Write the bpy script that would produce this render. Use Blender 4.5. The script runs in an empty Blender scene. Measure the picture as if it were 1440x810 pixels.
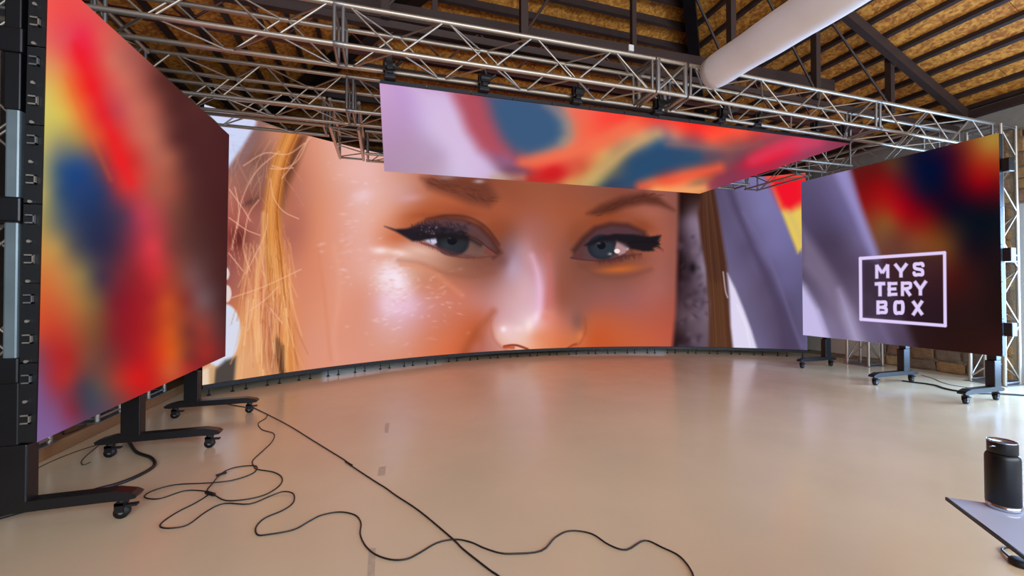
import bpy, bmesh, math, random
import numpy as np
from mathutils import Vector, Matrix

# ---------------------------------------------------------------- camera, world, light, exposure
SC = bpy.context.scene
COL = SC.collection
cam_data = bpy.data.cameras.new('camera')
cam_data.sensor_width = 36.0
cam_data.lens = 36.0*576.869/1440.0
cam_data.clip_start = 0.05; cam_data.clip_end = 200
cam = bpy.data.objects.new('camera', cam_data); COL.objects.link(cam)
YAW, PITCH, ROLL = math.radians(17.2157), math.radians(.7037), math.radians(.1202)
cam.matrix_world = (Matrix.Translation((0, 0, 1.5)) @ Matrix.Rotation(-YAW, 4, 'Z') @ Matrix.Rotation(math.pi/2+PITCH, 4, 'X') @ Matrix.Rotation(-ROLL, 4, 'Z'))
SC.camera = cam

world = bpy.data.worlds.new('daylight'); SC.world = world; world.use_nodes = True
wn = world.node_tree.nodes; wn.clear()
wo = wn.new('ShaderNodeOutputWorld'); wb = wn.new('ShaderNodeBackground')
wb.inputs['Color'].default_value = (.62, .78, 1.0, 1); wb.inputs['Strength'].default_value = 1.5
world.node_tree.links.new(wb.outputs[0], wo.inputs[0])

def area(name, loc, rot, sx, sy, power, col):
    d = bpy.data.lights.new(name, 'AREA'); d.shape = 'RECTANGLE'; d.size = sx; d.size_y = sy; d.energy = power; d.color = col
    o = bpy.data.objects.new(name, d); COL.objects.link(o); o.location = loc; o.rotation_euler = rot
    return o
# daylight through the glass door on the right and the building's open front, behind the photographer
area('daylight_door', (9.93, 2.3, 1.6), (0, math.radians(90), 0), 2.6, 3.0, 520, (.36, .6, 1.0))
area('daylight_front', (3.2, -4.9, 3.7), (math.radians(90), 0, 0), 12.5, 2.6, 880, (.80, .88, 1.0))

SC.view_settings.view_transform = 'Standard'; SC.view_settings.look = 'None'
SC.view_settings.exposure = 0.0; SC.view_settings.gamma = 1.0; SC.view_settings.use_curve_mapping = False
SC.cycles.max_bounces = 6; SC.cycles.diffuse_bounces = 3; SC.cycles.glossy_bounces = 3
SC.cycles.sample_clamp_indirect = 4.0

# ---------------------------------------------------------------- helpers
rng = random.Random(11)
def lin(c): return tuple((v/255/12.92 if v <= 10 else ((v/255+.055)/1.055)**2.4) for v in c)
def mat(name, rgb, rough=.5, metal=0., noise=0., nscale=8., bump=0., bscale=60., spec=.5, stretch=(1, 1, 1)):
    m = bpy.data.materials.new(name); m.use_nodes = True; nt = m.node_tree; b = nt.nodes['Principled BSDF']
    c = lin(rgb); b.inputs['Base Color'].default_value = (*c, 1); b.inputs['Roughness'].default_value = rough
    b.inputs['Metallic'].default_value = metal; b.inputs['Specular IOR Level'].default_value = spec
    tc = nt.nodes.new('ShaderNodeTexCoord'); mp = nt.nodes.new('ShaderNodeMapping'); mp.inputs['Scale'].default_value = stretch
    nt.links.new(tc.outputs['Object'], mp.inputs[0])
    if noise:
        n = nt.nodes.new('ShaderNodeTexNoise'); n.inputs['Scale'].default_value = nscale; n.inputs['Detail'].default_value = 5
        nt.links.new(mp.outputs[0], n.inputs['Vector'])
        r = nt.nodes.new('ShaderNodeValToRGB'); r.color_ramp.elements[0].position = .3; r.color_ramp.elements[1].position = .7
        r.color_ramp.elements[0].color = (*[v*(1-noise) for v in c], 1); r.color_ramp.elements[1].color = (*[min(1, v*(1+noise)) for v in c], 1)
        nt.links.new(n.outputs['Fac'], r.inputs[0]); nt.links.new(r.outputs[0], b.inputs['Base Color'])
    if bump:
        n2 = nt.nodes.new('ShaderNodeTexNoise'); n2.inputs['Scale'].default_value = bscale; n2.inputs['Detail'].default_value = 4
        nt.links.new(mp.outputs[0], n2.inputs['Vector'])
        bp = nt.nodes.new('ShaderNodeBump'); bp.inputs['Strength'].default_value = bump; bp.inputs['Distance'].default_value = .01
        nt.links.new(n2.outputs['Fac'], bp.inputs['Height']); nt.links.new(bp.outputs[0], b.inputs['Normal'])
    return m

def link(o, parent=None):
    COL.objects.link(o)
    if parent is not None: o.parent = parent
    return o
def tag(o, label=None, cat=None, group=None, kind=None):
    if label: o['label'] = label
    if cat: o['category'] = cat
    if group: o['group'] = group
    if kind: o['kind'] = kind
    return o
def empty(name, loc=(0, 0, 0), label=None, cat=None, group=None, kind=None):
    o = bpy.data.objects.new(name, None); COL.objects.link(o); o.location = loc; o.empty_display_size = .1
    return tag(o, label, cat, group, kind)
def mesh_obj(name, bm, m, parent=None, smooth=False):
    me = bpy.data.meshes.new(name); bm.normal_update(); bm.to_mesh(me); bm.free()
    if smooth:
        for p in me.polygons: p.use_smooth = True
    me.materials.append(m)
    return place(bpy.data.objects.new(name, me), parent)
def place(o, parent=None, M=None):
    """link; world matrix M is kept under a translated parent"""
    COL.objects.link(o)
    M = M if M is not None else Matrix.Identity(4)
    if parent is not None:
        o.parent = parent
        L = Matrix.Translation(parent.location); q = parent.parent
        while q is not None: L = Matrix.Translation(q.location) @ L; q = q.parent
        o.matrix_basis = L.inverted() @ M
    else: o.matrix_basis = M
    return o
def bm_box(bm, lo, hi, bevel=0.):
    lo, hi = Vector(lo), Vector(hi)
    r = bmesh.ops.create_cube(bm, size=1, matrix=Matrix.Translation((lo+hi)/2) @ Matrix.Diagonal((*(hi-lo), 1)))
    if bevel:
        es = list({e for v in r['verts'] for e in v.link_edges})
        bmesh.ops.bevel(bm, geom=es, offset=bevel, segments=2, affect='EDGES', profile=.5)
def box(name, lo, hi, m, parent=None, bevel=0.):
    bm = bmesh.new(); bm_box(bm, lo, hi, bevel)
    return mesh_obj(name, bm, m, parent)
def bm_cyl(bm, a, b, r, seg=12, r2=None, caps=True):
    a, b = Vector(a), Vector(b); d = b-a
    q = d.to_track_quat('Z', 'Y').to_matrix().to_4x4()
    bmesh.ops.create_cone(bm, cap_ends=caps, segments=seg, radius1=r, radius2=r if r2 is None else r2, depth=d.length, matrix=Matrix.Translation((a+b)/2) @ q)
UNIT = {}
def unit(kind, m, seg=8):
    k = (kind, m.name, seg)
    if k not in UNIT:
        bm = bmesh.new()
        if kind == 'tube':
            bmesh.ops.create_cone(bm, cap_ends=True, segments=seg, radius1=1, radius2=1, depth=1)
        else: bmesh.ops.create_cube(bm, size=1)
        me = bpy.data.meshes.new(kind); bm.to_mesh(me); bm.free(); me.materials.append(m)
        if kind == 'tube':
            for p in me.polygons: p.use_smooth = len(p.vertices) == 4
        UNIT[k] = me
    return UNIT[k]
def tube(name, a, b, r, m, parent=None, seg=8):
    a, b = Vector(a), Vector(b); d = b-a
    M = Matrix.Translation((a+b)/2) @ d.to_track_quat('Z', 'Y').to_matrix().to_4x4() @ Matrix.Diagonal((r, r, d.length, 1))
    return place(bpy.data.objects.new(name, unit('tube', m, seg)), parent, M)
def block(name, lo, hi, m, parent=None, rotz=0.):
    lo, hi = Vector(lo), Vector(hi)
    M = Matrix.Translation((lo+hi)/2) @ Matrix.Rotation(rotz, 4, 'Z') @ Matrix.Diagonal((*(hi-lo), 1))
    return place(bpy.data.objects.new(name, unit('block', m)), parent, M)
def beam(name, a, b, w, h, m, parent=None):
    """rectangular bar from a to b, w across (level), h up"""
    a, b = Vector(a), Vector(b); d = (b-a); x = d.normalized(); z0 = Vector((0, 0, 1)) if abs(x.z) < .99 else Vector((0, 1, 0))
    y = z0.cross(x).normalized(); z = x.cross(y)
    R = Matrix((x, y, z)).transposed().to_4x4()
    M = Matrix.Translation((a+b)/2) @ R @ Matrix.Diagonal((d.length, w, h, 1))
    return place(bpy.data.objects.new(name, unit('block', m)), parent, M)
def sweep(name, pts, r, m, parent=None, smooth=True, seg=8):
    """round cable through pts as a mesh"""
    P = [Vector(p) for p in pts]
    if smooth and len(P) > 2:
        Q = [2*P[0]-P[1]]+P+[2*P[-1]-P[-2]]; out = []
        for i in range(1, len(Q)-2):
            a, b, c, d = Q[i-1:i+3]
            for k in range(4):
                t = k/4; out.append(.5*((2*b)+(c-a)*t+(2*a-5*b+4*c-d)*t*t+(3*b-a-3*c+d)*t**3))
        out.append(P[-1]); P = out
    bm = bmesh.new(); rings = []
    for i, p in enumerate(P):
        t = (P[min(i+1, len(P)-1)]-P[max(i-1, 0)]).normalized()
        up = Vector((0, 0, 1)) if abs(t.z) < .9 else Vector((1, 0, 0))
        s = t.cross(up).normalized(); u = s.cross(t)
        rings.append([bm.verts.new(p+(s*math.cos(2*math.pi*k/seg)+u*math.sin(2*math.pi*k/seg))*r) for k in range(seg)])
    for A, B in zip(rings[:-1], rings[1:]):
        for k in range(seg): bm.faces.new((A[k], A[(k+1) % seg], B[(k+1) % seg], B[k]))
    bm.faces.new(rings[0][::-1]); bm.faces.new(rings[-1])
    return mesh_obj(name, bm, m, parent, True)
def lathe(bm, prof, center, seg=40):
    c = Vector(center); rings = []
    for r, z in prof:
        rings.append([bm.verts.new(c+Vector((r*math.cos(2*math.pi*k/seg), r*math.sin(2*math.pi*k/seg), z))) for k in range(seg)])
    for A, B in zip(rings[:-1], rings[1:]):
        for k in range(seg): bm.faces.new((A[k], A[(k+1) % seg], B[(k+1) % seg], B[k]))
    bm.faces.new(rings[0][::-1]); bm.faces.new(rings[-1])

# ---------------------------------------------------------------- materials
def floor_mat():
    m = mat('cream_epoxy_floor', (220, 199, 164), .24, noise=.04, nscale=1.1, spec=.5); nt = m.node_tree; b = nt.nodes['Principled BSDF']
    tc = nt.nodes.new('ShaderNodeTexCoord')
    n = nt.nodes.new('ShaderNodeTexNoise'); n.inputs['Scale'].default_value = 2.2; n.inputs['Detail'].default_value = 6
    nt.links.new(tc.outputs['Object'], n.inputs['Vector'])
    mr = nt.nodes.new('ShaderNodeMapRange'); mr.inputs['To Min'].default_value = .14; mr.inputs['To Max'].default_value = .27
    nt.links.new(n.outputs['Fac'], mr.inputs['Value']); nt.links.new(mr.outputs[0], b.inputs['Roughness'])
    # long shallow trowel waves
    mp = nt.nodes.new('ShaderNodeMapping'); mp.inputs['Scale'].default_value = (1.2, 5, 1); mp.inputs['Rotation'].default_value = (0, 0, .25)
    n2 = nt.nodes.new('ShaderNodeTexNoise'); n2.inputs['Scale'].default_value = 2.4; n2.inputs['Detail'].default_value = 3
    nt.links.new(tc.outputs['Object'], mp.inputs[0]); nt.links.new(mp.outputs[0], n2.inputs['Vector'])
    bp = nt.nodes.new('ShaderNodeBump'); bp.inputs['Strength'].default_value = .08; bp.inputs['Distance'].default_value = .01
    nt.links.new(n2.outputs['Fac'], bp.inputs['Height']); nt.links.new(bp.outputs[0], b.inputs['Normal'])
    return m
def osb_mat(name, a, c):
    m = bpy.data.materials.new(name); m.use_nodes = True; nt = m.node_tree; b = nt.nodes['Principled BSDF']; b.inputs['Roughness'].default_value = .75
    geo = nt.nodes.new('ShaderNodeNewGeometry')
    v = nt.nodes.new('ShaderNodeTexVoronoi'); v.inputs['Scale'].default_value = 24; v.inputs['Randomness'].default_value = 1
    n = nt.nodes.new('ShaderNodeTexNoise'); n.inputs['Scale'].default_value = 9; n.inputs['Detail'].default_value = 6; n.inputs['Distortion'].default_value = 1.5
    nt.links.new(geo.outputs['Position'], v.inputs['Vector']); nt.links.new(geo.outputs['Position'], n.inputs['Vector'])
    mx = nt.nodes.new('ShaderNodeMix'); mx.data_type = 'FLOAT'; mx.inputs[0].default_value = .6
    nt.links.new(v.outputs['Color'], mx.inputs[2]); nt.links.new(n.outputs['Fac'], mx.inputs[3])
    r = nt.nodes.new('ShaderNodeValToRGB'); r.color_ramp.elements[0].position = .36; r.color_ramp.elements[1].position = .66
    r.color_ramp.elements[0].color = (*lin(a), 1); r.color_ramp.elements[1].color = (*lin(c), 1)
    nt.links.new(mx.outputs[0], r.inputs[0]); nt.links.new(r.outputs[0], b.inputs['Base Color'])
    bp = nt.nodes.new('ShaderNodeBump'); bp.inputs['Strength'].default_value = .4; bp.inputs['Distance'].default_value = .005
    nt.links.new(mx.outputs[0], bp.inputs['Height']); nt.links.new(bp.outputs[0], b.inputs['Normal'])
    return m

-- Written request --
Pictures are excluded; extract exactly the lines from the start of the data through the line that holds "from mathutils import Vector, Matrix", both ends included.

-- Task answer --
Write the bpy script that would produce this render. Use Blender 4.5. The script runs in an empty Blender scene. Measure the picture as if it were 1440x810 pixels.
import bpy, bmesh, math, random
import numpy as np
from mathutils import Vector, Matrix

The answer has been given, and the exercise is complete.